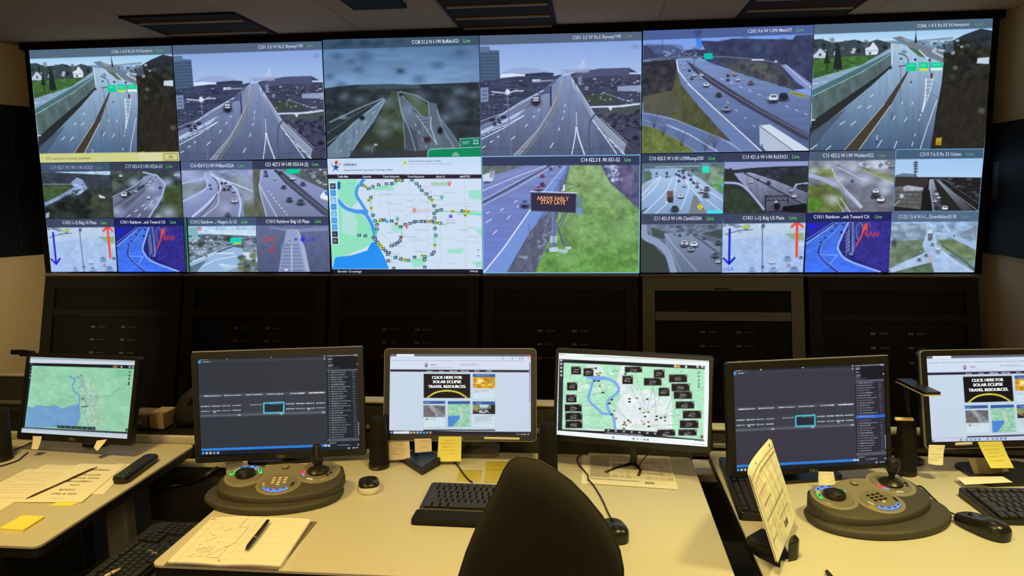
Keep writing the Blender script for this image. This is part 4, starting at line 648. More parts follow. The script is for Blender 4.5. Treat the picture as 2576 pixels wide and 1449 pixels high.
def feed_sign(p):                          # crop K5
    p.V(100, (96, 118, 176), 918, (110, 130, 200)); p.P((100, 112, 110), (1232, 110), (1560, 110), (1234, 220)); p.N(2, 30, 12, .2, [(1232, 110), (1560, 110), (1234, 220)])
    rd = [(1234, 210), (1560, 108), (1860, 100), (1900, 40), (1860, 160), (1600, 560), (1420, 915), (1243, 915)]
    p.V(60, (122, 136, 190), 915, (104, 124, 204), rd); p.N(4, 200, 14, .07, rd); p.L((206, 216, 240), 6, (1236, 300), (1500, 190), (1720, 108)); p.L((74, 82, 116), 14, (1236, 392), (1460, 270), (1740, 110)); p.L((200, 210, 236), 4, (1236, 372), (1440, 262), (1720, 118)); p.L((190, 202, 232), 5, (1240, 410), (1480, 285), (1780, 110)); p.L((150, 164, 210), 4, (1236, 250), (1400, 195), (1600, 125))
    for q in ((1262, 538, 1306, 514), (1374, 448, 1396, 434), (1316, 628, 1350, 596), (1424, 512, 1448, 486), (1268, 470, 1290, 460), (1498, 424, 1512, 412), (1478, 385, 1500, 372)): p.L((220, 228, 246), 6, q[:2], q[2:])
    p.P((118, 148, 216), (1860, 110), (1880, 105), (1700, 450), (1440, 915), (1250, 918), (1600, 440)); p.L((230, 238, 252), 9, (1248, 915), (1400, 730), (1600, 440)); p.L((200, 212, 240), 5, (1600, 440), (1760, 230), (1862, 110)); p.P((92, 98, 122), (1420, 915), (1600, 600), (1750, 440), (1880, 150), (1900, 110), (1900, 260), (1760, 640), (1660, 820), (1650, 915)); p.N(6, 24, 40, .2, [(1420, 915), (1600, 600), (1880, 150), (1760, 640), (1650, 915)])
    gr = [(1900, 100), (2140, 104), (2200, 240), (2420, 420), (2422, 915), (1640, 915), (1670, 820), (1760, 640), (1860, 300)]
    p.V(100, (130, 158, 112), 915, (98, 150, 74), gr); p.N(8, 60, 50, .22, gr); p.N(9, 18, 16, .12, gr)
    for x, y, r in ((2100, 170, 90), (2200, 330, 120), (1960, 560, 110), (2300, 600, 110), (2080, 660, 90), (1900, 820, 90)): p.B((150, 186, 140), x, y, r, r*.7, .35, 1.6)
    p.P((84, 86, 122), (2130, 104), (2420, 100), (2420, 440), (2300, 330), (2200, 240)); p.N(11, 26, 30, .2, [(2130, 104), (2420, 100), (2420, 440), (2200, 240)]); p.S(40, [(2150, 110), (2270, 105), (2290, 250), (2200, 220)], [(150, 170, 214), (66, 72, 104), (196, 210, 236)], 7, 20, .7, .9, 72); p.S(40, [(2280, 110), (2415, 105), (2415, 400), (2300, 300)], [(104, 92, 136), (120, 116, 156), (70, 72, 104)], 12, 34, .5, .9, 73); p.L((60, 64, 90), 4, (2200, 110), (2200, 240), a=.8)
    p.S(30, [(1640, 640), (1740, 480), (1800, 480), (1660, 860)], [(150, 160, 180), (70, 74, 92)], 5, 14, .6, .8, 74); p.L((150, 162, 190), 4, (1890, 150), (1860, 260), (1730, 520), (1690, 660), a=.6); p.P((200, 214, 236), (1500, 790), (1580, 790), (1580, 810), (1545, 812), a=.4)
    p.P((76, 84, 120), (1600, 308), (1948, 316), (1944, 468), (1602, 452)); p.P((50, 44, 72), (1606, 316), (1942, 322), (1938, 462), (1608, 446)); p.L((220, 228, 244), 7, (1600, 304), (1948, 316)); p.P((96, 130, 150), (1948, 330), (1990, 340), (1990, 470), (1945, 470), a=.8); p.P((110, 150, 200), (1945, 430), (1990, 428), (1992, 480), (1945, 478), a=.8)
    p.P((96, 108, 164), (1762, 458), (1792, 460), (1792, 730), (1758, 730)); p.L((140, 152, 200), 5, (1766, 460), (1766, 720)); p.L((100, 110, 140), 12, (1870, 470), (1812, 590), (1862, 720)); p.L((80, 88, 120), 8, (1850, 470), (1800, 570), (1846, 700)); p.P((190, 202, 230), (1740, 728), (1800, 722), (1812, 740), (1808, 758), (1744, 762)); p.P((180, 192, 222), (1812, 740), (1880, 740), (1880, 766), (1816, 766)); p.P((200, 210, 234), (1862, 722), (1908, 720), (1905, 738), (1868, 738)); p.R((190, 206, 236), 1748, 640, 1770, 690, a=.8); p.R((196, 210, 236), 1776, 640, 1800, 690, a=.7)
    p.L((80, 100, 90), 5, (1790, 216), (1970, 270)); p.L((80, 100, 90), 4, (1970, 262), (1880, 290)); p.P((230, 238, 246), (1846, 260), (1862, 250), (1858, 300), (1830, 300), (1846, 285))
    p.car(1558, 392, 54, (96, 124, 180), 62); p.P((90, 130, 200), (1534, 372), (1540, 358), (1580, 358), (1584, 380), a=.8); p.B((30, 34, 60), 1556, 415, 26, 14, .7)
    for x, y, w, b in ((1690, 185, 30, (150, 76, 110)), (1690, 250, 36, (90, 60, 96)), (1754, 132, 24, (120, 80, 120)), (1662, 280, 44, (170, 110, 150)), (1820, 116, 14, (60, 64, 100))): p.car(x, y, w, b)
    p.P((206, 216, 236), (1240, 180), (1330, 148), (1330, 190), (1310, 225), (1244, 240)); p.P((150, 160, 190), (1290, 150), (1332, 150), (1330, 195), (1292, 205)); p.B((40, 44, 66), 1270, 236, 30, 8, .8); p.L((40, 60, 90), 3, (1590, 545), (1592, 600))
    head(p, (1232, 45), (2428, 33), (2426, 104), (1234, 112), (40, 50, 82), .86); capt(p, 'C14 422.3 E -90 X51-52', 1980, 2274, 80, 2308, 2356, 27, (230, 236, 246), -2, (120, 190, 130))
    p.P((50, 56, 90), (1860, 40), (1905, 40), (1850, 105), (1780, 110), a=.5)
    p.T('ARRIVE EARLY', 1648, 368, 1890, 373, 28, (250, 176, 120)); p.T('STAY LATE', 1678, 398, 1862, 404, 28, (252, 182, 116))
    p.L((130, 206, 244), 6, (1232, 42), (2428, 29), (2418, 917), (1246, 917), (1232, 42))
def star(p, x, y, s, blue=(30, 62, 130), red=(206, 50, 60)):
    p.P(blue, (x-.9*s, y-.25*s), (x-.1*s, y-.15*s), (x+.05*s, y-.9*s), (x+.2*s, y-.15*s), (x+.75*s, y+.1*s), (x+.25*s, y+.25*s), (x+.55*s, y+.9*s), (x-.02*s, y+.45*s), (x-.6*s, y+.95*s), (x-.25*s, y+.2*s), f=s*.06)
    p.P(red, (x-.1*s, y-.55*s), (x-.3*s, y-.85*s), (x-.05*s, y-1.1*s), (x+.15*s, y-1.25*s), (x+.4*s, y-.95*s), (x+.35*s, y-.6*s), f=s*.06); p.P((226, 110, 110), (x+.45*s, y-.5*s), (x+.75*s, y-.7*s), (x+1.0*s, y-.45*s), (x+.7*s, y-.25*s), f=s*.06); p.P((150, 110, 140), (x-1.0*s, y-.6*s), (x-.7*s, y-.7*s), (x-.6*s, y-.4*s), (x-.85*s, y-.35*s), f=s*.06, a=.7)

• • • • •

== Objective ==
Take the listing above and restate it word for word, without its pictures.

== Task result ==
Keep writing the Blender script for this image. This is part 4, starting at line 648. More parts follow. The script is for Blender 4.5. Treat the picture as 2576 pixels wide and 1449 pixels high.
def feed_sign(p):                          # crop K5
    p.V(100, (96, 118, 176), 918, (110, 130, 200)); p.P((100, 112, 110), (1232, 110), (1560, 110), (1234, 220)); p.N(2, 30, 12, .2, [(1232, 110), (1560, 110), (1234, 220)])
    rd = [(1234, 210), (1560, 108), (1860, 100), (1900, 40), (1860, 160), (1600, 560), (1420, 915), (1243, 915)]
    p.V(60, (122, 136, 190), 915, (104, 124, 204), rd); p.N(4, 200, 14, .07, rd); p.L((206, 216, 240), 6, (1236, 300), (1500, 190), (1720, 108)); p.L((74, 82, 116), 14, (1236, 392), (1460, 270), (1740, 110)); p.L((200, 210, 236), 4, (1236, 372), (1440, 262), (1720, 118)); p.L((190, 202, 232), 5, (1240, 410), (1480, 285), (1780, 110)); p.L((150, 164, 210), 4, (1236, 250), (1400, 195), (1600, 125))
    for q in ((1262, 538, 1306, 514), (1374, 448, 1396, 434), (1316, 628, 1350, 596), (1424, 512, 1448, 486), (1268, 470, 1290, 460), (1498, 424, 1512, 412), (1478, 385, 1500, 372)): p.L((220, 228, 246), 6, q[:2], q[2:])
    p.P((118, 148, 216), (1860, 110), (1880, 105), (1700, 450), (1440, 915), (1250, 918), (1600, 440)); p.L((230, 238, 252), 9, (1248, 915), (1400, 730), (1600, 440)); p.L((200, 212, 240), 5, (1600, 440), (1760, 230), (1862, 110)); p.P((92, 98, 122), (1420, 915), (1600, 600), (1750, 440), (1880, 150), (1900, 110), (1900, 260), (1760, 640), (1660, 820), (1650, 915)); p.N(6, 24, 40, .2, [(1420, 915), (1600, 600), (1880, 150), (1760, 640), (1650, 915)])
    gr = [(1900, 100), (2140, 104), (2200, 240), (2420, 420), (2422, 915), (1640, 915), (1670, 820), (1760, 640), (1860, 300)]
    p.V(100, (130, 158, 112), 915, (98, 150, 74), gr); p.N(8, 60, 50, .22, gr); p.N(9, 18, 16, .12, gr)
    for x, y, r in ((2100, 170, 90), (2200, 330, 120), (1960, 560, 110), (2300, 600, 110), (2080, 660, 90), (1900, 820, 90)): p.B((150, 186, 140), x, y, r, r*.7, .35, 1.6)
    p.P((84, 86, 122), (2130, 104), (2420, 100), (2420, 440), (2300, 330), (2200, 240)); p.N(11, 26, 30, .2, [(2130, 104), (2420, 100), (2420, 440), (2200, 240)]); p.S(40, [(2150, 110), (2270, 105), (2290, 250), (2200, 220)], [(150, 170, 214), (66, 72, 104), (196, 210, 236)], 7, 20, .7, .9, 72); p.S(40, [(2280, 110), (2415, 105), (2415, 400), (2300, 300)], [(104, 92, 136), (120, 116, 156), (70, 72, 104)], 12, 34, .5, .9, 73); p.L((60, 64, 90), 4, (2200, 110), (2200, 240), a=.8)
    p.S(30, [(1640, 640), (1740, 480), (1800, 480), (1660, 860)], [(150, 160, 180), (70, 74, 92)], 5, 14, .6, .8, 74); p.L((150, 162, 190), 4, (1890, 150), (1860, 260), (1730, 520), (1690, 660), a=.6); p.P((200, 214, 236), (1500, 790), (1580, 790), (1580, 810), (1545, 812), a=.4)
    p.P((76, 84, 120), (1600, 308), (1948, 316), (1944, 468), (1602, 452)); p.P((50, 44, 72), (1606, 316), (1942, 322), (1938, 462), (1608, 446)); p.L((220, 228, 244), 7, (1600, 304), (1948, 316)); p.P((96, 130, 150), (1948, 330), (1990, 340), (1990, 470), (1945, 470), a=.8); p.P((110, 150, 200), (1945, 430), (1990, 428), (1992, 480), (1945, 478), a=.8)
    p.P((96, 108, 164), (1762, 458), (1792, 460), (1792, 730), (1758, 730)); p.L((140, 152, 200), 5, (1766, 460), (1766, 720)); p.L((100, 110, 140), 12, (1870, 470), (1812, 590), (1862, 720)); p.L((80, 88, 120), 8, (1850, 470), (1800, 570), (1846, 700)); p.P((190, 202, 230), (1740, 728), (1800, 722), (1812, 740), (1808, 758), (1744, 762)); p.P((180, 192, 222), (1812, 740), (1880, 740), (1880, 766), (1816, 766)); p.P((200, 210, 234), (1862, 722), (1908, 720), (1905, 738), (1868, 738)); p.R((190, 206, 236), 1748, 640, 1770, 690, a=.8); p.R((196, 210, 236), 1776, 640, 1800, 690, a=.7)
    p.L((80, 100, 90), 5, (1790, 216), (1970, 270)); p.L((80, 100, 90), 4, (1970, 262), (1880, 290)); p.P((230, 238, 246), (1846, 260), (1862, 250), (1858, 300), (1830, 300), (1846, 285))
    p.car(1558, 392, 54, (96, 124, 180), 62); p.P((90, 130, 200), (1534, 372), (1540, 358), (1580, 358), (1584, 380), a=.8); p.B((30, 34, 60), 1556, 415, 26, 14, .7)
    for x, y, w, b in ((1690, 185, 30, (150, 76, 110)), (1690, 250, 36, (90, 60, 96)), (1754, 132, 24, (120, 80, 120)), (1662, 280, 44, (170, 110, 150)), (1820, 116, 14, (60, 64, 100))): p.car(x, y, w, b)
    p.P((206, 216, 236), (1240, 180), (1330, 148), (1330, 190), (1310, 225), (1244, 240)); p.P((150, 160, 190), (1290, 150), (1332, 150), (1330, 195), (1292, 205)); p.B((40, 44, 66), 1270, 236, 30, 8, .8); p.L((40, 60, 90), 3, (1590, 545), (1592, 600))
    head(p, (1232, 45), (2428, 33), (2426, 104), (1234, 112), (40, 50, 82), .86); capt(p, 'C14 422.3 E -90 X51-52', 1980, 2274, 80, 2308, 2356, 27, (230, 236, 246), -2, (120, 190, 130))
    p.P((50, 56, 90), (1860, 40), (1905, 40), (1850, 105), (1780, 110), a=.5)
    p.T('ARRIVE EARLY', 1648, 368, 1890, 373, 28, (250, 176, 120)); p.T('STAY LATE', 1678, 398, 1862, 404, 28, (252, 182, 116))
    p.L((130, 206, 244), 6, (1232, 42), (2428, 29), (2418, 917), (1246, 917), (1232, 42))
def star(p, x, y, s, blue=(30, 62, 130), red=(206, 50, 60)):
    p.P(blue, (x-.9*s, y-.25*s), (x-.1*s, y-.15*s), (x+.05*s, y-.9*s), (x+.2*s, y-.15*s), (x+.75*s, y+.1*s), (x+.25*s, y+.25*s), (x+.55*s, y+.9*s), (x-.02*s, y+.45*s), (x-.6*s, y+.95*s), (x-.25*s, y+.2*s), f=s*.06)
    p.P(red, (x-.1*s, y-.55*s), (x-.3*s, y-.85*s), (x-.05*s, y-1.1*s), (x+.15*s, y-1.25*s), (x+.4*s, y-.95*s), (x+.35*s, y-.6*s), f=s*.06); p.P((226, 110, 110), (x+.45*s, y-.5*s), (x+.75*s, y-.7*s), (x+1.0*s, y-.45*s), (x+.7*s, y-.25*s), f=s*.06); p.P((150, 110, 140), (x-1.0*s, y-.6*s), (x-.7*s, y-.7*s), (x-.6*s, y-.4*s), (x-.85*s, y-.35*s), f=s*.06, a=.7)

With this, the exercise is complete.